I was going to make some pithy Thanksgiving quip here because I thought this was just some schlocky D movie. But it turns out that it’s really just a porno. (Who knew pornos had posters? I guess people who frequent porno video stores…) And, really, how can you not talk about the it’s-a-porno-so-obviously-it’s-overwrought symbolism here?

The flight attendant/military officer/cop/<insert generic occupation here> serving up herself on a platter is groan-inducing enough, but in case you don’t get it there’s a slice of pie in the foreground (a full 20 years before American Pie became a Porky’s-redux-on-steroids cottage industry). Yet the pie is on a plate, situated next to a knife, fork, and spoon. The pie is the obvious metaphor (“like warm apple pie…”), yet is the poster implying some sort of violence—and possibly cannibalism—by introducing these violent utensils used for stabbing, scooping, picking, stirring, and consuming? Then there’s the poster’s focal point. I suppose we’re meant to assume the steam/smell wafting up from the platter is this temptress’ way of luring us in with the promise of some irresistible main course. Yet we could just as easily read it the other way: She was tempting, until she pulled up that lid and we caught wind of those day-old leftovers (Thanksgiving quip!). Visual art history, especially comics and animation, is rife with stink lines and the like meant to convey how awful someone or something smells. This image is tapping into both the apple-pie-on-the-windowsill image of tasty foods and the we-know-that-smells-like-crap-because-of-the-stink-lines tradition of comic art.

At first I thought this poster was hilarious, but the more I thought about it the more I found it lazy and disturbing.
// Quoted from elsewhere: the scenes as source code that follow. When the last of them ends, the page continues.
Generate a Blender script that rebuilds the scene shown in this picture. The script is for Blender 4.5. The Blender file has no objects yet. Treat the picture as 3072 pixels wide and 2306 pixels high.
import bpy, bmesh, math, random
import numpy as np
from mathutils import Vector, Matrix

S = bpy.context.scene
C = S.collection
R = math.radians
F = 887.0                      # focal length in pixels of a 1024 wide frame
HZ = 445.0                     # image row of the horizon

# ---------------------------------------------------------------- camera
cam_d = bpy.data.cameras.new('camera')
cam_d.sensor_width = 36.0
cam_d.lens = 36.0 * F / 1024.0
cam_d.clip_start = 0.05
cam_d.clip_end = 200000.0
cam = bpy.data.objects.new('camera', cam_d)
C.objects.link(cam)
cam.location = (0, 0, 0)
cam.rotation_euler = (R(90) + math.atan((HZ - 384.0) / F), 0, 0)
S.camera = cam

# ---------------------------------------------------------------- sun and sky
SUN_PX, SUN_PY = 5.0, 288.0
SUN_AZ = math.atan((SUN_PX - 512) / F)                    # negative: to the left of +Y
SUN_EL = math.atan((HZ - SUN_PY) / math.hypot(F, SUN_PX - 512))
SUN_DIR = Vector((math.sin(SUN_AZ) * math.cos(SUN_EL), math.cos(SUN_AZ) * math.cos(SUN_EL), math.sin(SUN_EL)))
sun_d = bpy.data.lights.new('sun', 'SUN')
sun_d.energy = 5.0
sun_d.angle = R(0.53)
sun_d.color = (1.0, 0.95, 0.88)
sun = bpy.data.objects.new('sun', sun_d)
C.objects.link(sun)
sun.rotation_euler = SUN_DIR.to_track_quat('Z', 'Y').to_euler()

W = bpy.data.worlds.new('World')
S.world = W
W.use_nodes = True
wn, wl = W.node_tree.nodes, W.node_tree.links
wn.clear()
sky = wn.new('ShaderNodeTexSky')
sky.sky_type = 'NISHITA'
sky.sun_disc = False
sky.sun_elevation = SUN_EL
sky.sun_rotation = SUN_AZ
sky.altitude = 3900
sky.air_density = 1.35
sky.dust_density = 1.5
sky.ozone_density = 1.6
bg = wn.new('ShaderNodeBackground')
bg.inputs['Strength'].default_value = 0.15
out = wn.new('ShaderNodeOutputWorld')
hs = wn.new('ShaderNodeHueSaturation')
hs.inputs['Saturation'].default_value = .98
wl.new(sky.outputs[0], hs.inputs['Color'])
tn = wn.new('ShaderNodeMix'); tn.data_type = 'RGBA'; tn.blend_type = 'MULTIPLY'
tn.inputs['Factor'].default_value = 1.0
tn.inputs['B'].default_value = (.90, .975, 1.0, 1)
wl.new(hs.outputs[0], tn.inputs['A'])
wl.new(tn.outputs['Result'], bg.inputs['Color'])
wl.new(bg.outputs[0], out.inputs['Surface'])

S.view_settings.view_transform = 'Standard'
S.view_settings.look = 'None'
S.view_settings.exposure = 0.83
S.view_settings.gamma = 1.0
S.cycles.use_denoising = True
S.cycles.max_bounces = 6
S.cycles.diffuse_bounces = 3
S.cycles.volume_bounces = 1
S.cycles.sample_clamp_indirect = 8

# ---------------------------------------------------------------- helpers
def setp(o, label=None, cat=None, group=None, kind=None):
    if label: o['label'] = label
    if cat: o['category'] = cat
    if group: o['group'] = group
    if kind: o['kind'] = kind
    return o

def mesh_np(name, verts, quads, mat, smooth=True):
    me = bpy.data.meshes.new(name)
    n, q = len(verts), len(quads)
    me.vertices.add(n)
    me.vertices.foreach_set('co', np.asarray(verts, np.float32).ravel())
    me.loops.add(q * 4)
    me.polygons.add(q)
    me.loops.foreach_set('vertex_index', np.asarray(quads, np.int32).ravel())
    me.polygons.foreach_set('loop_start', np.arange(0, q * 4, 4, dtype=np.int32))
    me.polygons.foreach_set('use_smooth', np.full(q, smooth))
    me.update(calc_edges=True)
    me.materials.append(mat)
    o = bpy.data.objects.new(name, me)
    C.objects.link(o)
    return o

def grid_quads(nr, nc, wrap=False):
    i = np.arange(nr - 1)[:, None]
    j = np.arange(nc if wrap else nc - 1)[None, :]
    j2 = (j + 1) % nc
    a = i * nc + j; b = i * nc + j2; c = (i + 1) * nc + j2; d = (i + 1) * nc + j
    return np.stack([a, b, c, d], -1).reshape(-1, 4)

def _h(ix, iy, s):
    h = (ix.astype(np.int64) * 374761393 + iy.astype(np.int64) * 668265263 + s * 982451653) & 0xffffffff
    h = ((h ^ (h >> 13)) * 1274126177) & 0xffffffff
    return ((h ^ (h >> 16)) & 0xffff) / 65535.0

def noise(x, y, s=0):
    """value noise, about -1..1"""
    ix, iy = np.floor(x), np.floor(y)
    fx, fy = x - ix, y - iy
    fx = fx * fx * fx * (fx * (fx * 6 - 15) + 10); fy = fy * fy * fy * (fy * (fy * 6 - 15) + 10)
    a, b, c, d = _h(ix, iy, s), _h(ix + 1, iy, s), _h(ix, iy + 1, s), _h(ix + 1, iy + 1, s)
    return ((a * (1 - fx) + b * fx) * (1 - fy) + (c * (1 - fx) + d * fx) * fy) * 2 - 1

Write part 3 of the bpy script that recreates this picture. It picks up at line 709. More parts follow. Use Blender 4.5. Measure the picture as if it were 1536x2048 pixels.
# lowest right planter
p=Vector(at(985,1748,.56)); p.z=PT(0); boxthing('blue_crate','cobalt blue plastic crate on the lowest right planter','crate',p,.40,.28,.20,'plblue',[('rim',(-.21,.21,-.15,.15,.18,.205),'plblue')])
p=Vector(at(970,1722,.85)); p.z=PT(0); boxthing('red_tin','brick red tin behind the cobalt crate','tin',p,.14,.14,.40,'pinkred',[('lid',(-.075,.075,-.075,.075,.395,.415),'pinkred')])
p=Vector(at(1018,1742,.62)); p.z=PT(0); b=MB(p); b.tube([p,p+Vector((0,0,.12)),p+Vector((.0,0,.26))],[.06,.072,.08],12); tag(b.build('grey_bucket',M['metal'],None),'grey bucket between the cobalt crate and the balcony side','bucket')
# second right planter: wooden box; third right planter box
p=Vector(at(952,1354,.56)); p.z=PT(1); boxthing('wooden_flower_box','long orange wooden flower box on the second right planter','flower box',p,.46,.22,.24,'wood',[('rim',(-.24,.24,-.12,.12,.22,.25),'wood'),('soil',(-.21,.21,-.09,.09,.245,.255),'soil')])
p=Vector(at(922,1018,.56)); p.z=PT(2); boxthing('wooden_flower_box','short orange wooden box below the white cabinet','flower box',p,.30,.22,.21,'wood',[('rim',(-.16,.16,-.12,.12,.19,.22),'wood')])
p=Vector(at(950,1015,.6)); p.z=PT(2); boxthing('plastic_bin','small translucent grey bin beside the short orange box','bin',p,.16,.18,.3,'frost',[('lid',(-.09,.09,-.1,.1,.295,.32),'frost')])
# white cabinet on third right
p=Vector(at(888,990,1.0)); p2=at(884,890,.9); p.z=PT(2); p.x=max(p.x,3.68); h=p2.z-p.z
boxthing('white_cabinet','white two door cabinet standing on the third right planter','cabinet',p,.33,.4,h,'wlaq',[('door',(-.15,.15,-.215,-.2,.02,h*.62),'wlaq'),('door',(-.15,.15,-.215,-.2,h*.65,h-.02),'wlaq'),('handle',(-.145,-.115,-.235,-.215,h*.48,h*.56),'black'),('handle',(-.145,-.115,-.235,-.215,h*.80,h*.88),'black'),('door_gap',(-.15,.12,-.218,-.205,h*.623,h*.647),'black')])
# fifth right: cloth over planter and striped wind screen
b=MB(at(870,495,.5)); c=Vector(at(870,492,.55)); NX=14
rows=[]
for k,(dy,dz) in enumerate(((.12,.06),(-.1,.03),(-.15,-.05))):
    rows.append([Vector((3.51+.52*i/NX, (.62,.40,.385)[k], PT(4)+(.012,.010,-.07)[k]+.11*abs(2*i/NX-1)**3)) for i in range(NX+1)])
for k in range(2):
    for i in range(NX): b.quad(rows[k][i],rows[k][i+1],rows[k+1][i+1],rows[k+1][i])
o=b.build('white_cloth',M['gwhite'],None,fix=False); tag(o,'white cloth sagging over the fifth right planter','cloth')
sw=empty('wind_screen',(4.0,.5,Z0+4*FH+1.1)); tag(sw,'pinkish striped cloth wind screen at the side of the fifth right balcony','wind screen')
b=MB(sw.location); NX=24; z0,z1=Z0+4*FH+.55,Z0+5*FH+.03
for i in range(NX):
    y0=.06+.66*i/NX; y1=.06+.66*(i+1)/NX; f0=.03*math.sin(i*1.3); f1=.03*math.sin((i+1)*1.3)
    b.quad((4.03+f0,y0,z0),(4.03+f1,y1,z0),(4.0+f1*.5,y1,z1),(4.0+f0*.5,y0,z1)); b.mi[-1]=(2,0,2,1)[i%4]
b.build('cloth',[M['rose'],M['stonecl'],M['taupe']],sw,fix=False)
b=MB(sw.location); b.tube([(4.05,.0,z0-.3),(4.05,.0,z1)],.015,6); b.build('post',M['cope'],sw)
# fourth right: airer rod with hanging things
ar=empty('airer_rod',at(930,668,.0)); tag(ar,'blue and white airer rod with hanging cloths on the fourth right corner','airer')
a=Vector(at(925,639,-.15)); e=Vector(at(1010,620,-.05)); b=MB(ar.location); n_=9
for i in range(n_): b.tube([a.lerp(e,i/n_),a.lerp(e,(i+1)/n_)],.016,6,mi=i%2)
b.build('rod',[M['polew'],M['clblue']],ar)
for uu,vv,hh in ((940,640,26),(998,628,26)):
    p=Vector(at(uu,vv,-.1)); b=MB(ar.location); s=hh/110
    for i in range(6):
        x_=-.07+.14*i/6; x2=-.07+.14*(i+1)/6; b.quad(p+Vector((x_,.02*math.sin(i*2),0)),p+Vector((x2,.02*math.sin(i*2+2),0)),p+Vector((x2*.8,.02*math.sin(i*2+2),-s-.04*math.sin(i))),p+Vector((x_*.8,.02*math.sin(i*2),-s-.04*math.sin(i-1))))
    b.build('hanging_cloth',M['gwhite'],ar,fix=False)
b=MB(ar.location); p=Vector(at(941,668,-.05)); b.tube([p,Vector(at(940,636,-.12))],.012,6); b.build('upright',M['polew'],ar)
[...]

On the basest level, it doesn’t really entice you to watch what it’s advertising. Maybe porno viewers in 1978 were good at deciphering poster art for what would be time-well-spent and what would be flaccid excuses for titillation, but this poster conveys neither, at least to these 21st century eyes. And, granted, not every porno viewer is a discerning cultural critic (anyone have numbers on this from 1978?), but look at this poster for more than a minute and you can’t help but be turned off not only by the allusions to violence and worse, but also by the revolting implication of what’s being touted as “finger lickin’ good.”